→ What the task asks
The data must be returned in full and exactly as given.

→ Data block

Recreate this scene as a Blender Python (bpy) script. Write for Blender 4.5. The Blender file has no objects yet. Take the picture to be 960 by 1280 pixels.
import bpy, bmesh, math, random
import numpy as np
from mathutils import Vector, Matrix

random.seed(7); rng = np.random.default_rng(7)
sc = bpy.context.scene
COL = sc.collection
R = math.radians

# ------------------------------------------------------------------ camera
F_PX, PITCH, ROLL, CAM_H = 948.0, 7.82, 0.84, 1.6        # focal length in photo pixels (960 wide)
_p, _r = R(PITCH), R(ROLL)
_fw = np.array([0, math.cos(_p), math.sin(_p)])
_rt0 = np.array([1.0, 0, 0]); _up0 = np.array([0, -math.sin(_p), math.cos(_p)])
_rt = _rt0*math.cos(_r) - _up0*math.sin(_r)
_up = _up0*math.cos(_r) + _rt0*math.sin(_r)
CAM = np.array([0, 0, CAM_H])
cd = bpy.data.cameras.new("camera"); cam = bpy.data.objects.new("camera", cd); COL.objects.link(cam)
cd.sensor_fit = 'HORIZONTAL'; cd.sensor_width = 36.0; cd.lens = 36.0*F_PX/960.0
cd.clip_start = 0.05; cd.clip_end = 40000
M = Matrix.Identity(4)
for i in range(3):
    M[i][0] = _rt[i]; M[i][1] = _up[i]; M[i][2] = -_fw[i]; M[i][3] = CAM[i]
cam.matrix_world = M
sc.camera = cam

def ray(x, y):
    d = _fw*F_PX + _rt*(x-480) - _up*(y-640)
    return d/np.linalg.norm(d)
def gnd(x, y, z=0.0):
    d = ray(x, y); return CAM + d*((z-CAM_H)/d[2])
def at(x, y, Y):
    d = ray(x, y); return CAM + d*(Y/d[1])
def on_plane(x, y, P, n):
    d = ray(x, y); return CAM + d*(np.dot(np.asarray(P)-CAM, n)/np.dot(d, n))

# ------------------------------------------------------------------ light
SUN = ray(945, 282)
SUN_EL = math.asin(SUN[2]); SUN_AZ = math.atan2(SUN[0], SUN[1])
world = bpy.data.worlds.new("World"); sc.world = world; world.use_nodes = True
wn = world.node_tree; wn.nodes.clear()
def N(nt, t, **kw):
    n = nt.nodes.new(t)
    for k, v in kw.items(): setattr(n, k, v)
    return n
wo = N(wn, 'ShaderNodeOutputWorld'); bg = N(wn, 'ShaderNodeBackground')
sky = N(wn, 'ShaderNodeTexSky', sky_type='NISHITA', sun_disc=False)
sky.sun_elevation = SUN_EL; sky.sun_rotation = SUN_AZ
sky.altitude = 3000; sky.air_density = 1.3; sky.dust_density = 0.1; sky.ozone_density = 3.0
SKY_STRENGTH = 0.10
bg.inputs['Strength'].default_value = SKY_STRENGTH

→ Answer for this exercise
Recreate this scene as a Blender Python (bpy) script. Write for Blender 4.5. The Blender file has no objects yet. Take the picture to be 960 by 1280 pixels.
import bpy, bmesh, math, random
import numpy as np
from mathutils import Vector, Matrix

random.seed(7); rng = np.random.default_rng(7)
sc = bpy.context.scene
COL = sc.collection
R = math.radians

# ------------------------------------------------------------------ camera
F_PX, PITCH, ROLL, CAM_H = 948.0, 7.82, 0.84, 1.6        # focal length in photo pixels (960 wide)
_p, _r = R(PITCH), R(ROLL)
_fw = np.array([0, math.cos(_p), math.sin(_p)])
_rt0 = np.array([1.0, 0, 0]); _up0 = np.array([0, -math.sin(_p), math.cos(_p)])
_rt = _rt0*math.cos(_r) - _up0*math.sin(_r)
_up = _up0*math.cos(_r) + _rt0*math.sin(_r)
CAM = np.array([0, 0, CAM_H])
cd = bpy.data.cameras.new("camera"); cam = bpy.data.objects.new("camera", cd); COL.objects.link(cam)
cd.sensor_fit = 'HORIZONTAL'; cd.sensor_width = 36.0; cd.lens = 36.0*F_PX/960.0
cd.clip_start = 0.05; cd.clip_end = 40000
M = Matrix.Identity(4)
for i in range(3):
    M[i][0] = _rt[i]; M[i][1] = _up[i]; M[i][2] = -_fw[i]; M[i][3] = CAM[i]
cam.matrix_world = M
sc.camera = cam

def ray(x, y):
    d = _fw*F_PX + _rt*(x-480) - _up*(y-640)
    return d/np.linalg.norm(d)
def gnd(x, y, z=0.0):
    d = ray(x, y); return CAM + d*((z-CAM_H)/d[2])
def at(x, y, Y):
    d = ray(x, y); return CAM + d*(Y/d[1])
def on_plane(x, y, P, n):
    d = ray(x, y); return CAM + d*(np.dot(np.asarray(P)-CAM, n)/np.dot(d, n))

# ------------------------------------------------------------------ light
SUN = ray(945, 282)
SUN_EL = math.asin(SUN[2]); SUN_AZ = math.atan2(SUN[0], SUN[1])
world = bpy.data.worlds.new("World"); sc.world = world; world.use_nodes = True
wn = world.node_tree; wn.nodes.clear()
def N(nt, t, **kw):
    n = nt.nodes.new(t)
    for k, v in kw.items(): setattr(n, k, v)
    return n
wo = N(wn, 'ShaderNodeOutputWorld'); bg = N(wn, 'ShaderNodeBackground')
sky = N(wn, 'ShaderNodeTexSky', sky_type='NISHITA', sun_disc=False)
sky.sun_elevation = SUN_EL; sky.sun_rotation = SUN_AZ
sky.altitude = 3000; sky.air_density = 1.3; sky.dust_density = 0.1; sky.ozone_density = 3.0
SKY_STRENGTH = 0.10
bg.inputs['Strength'].default_value = SKY_STRENGTH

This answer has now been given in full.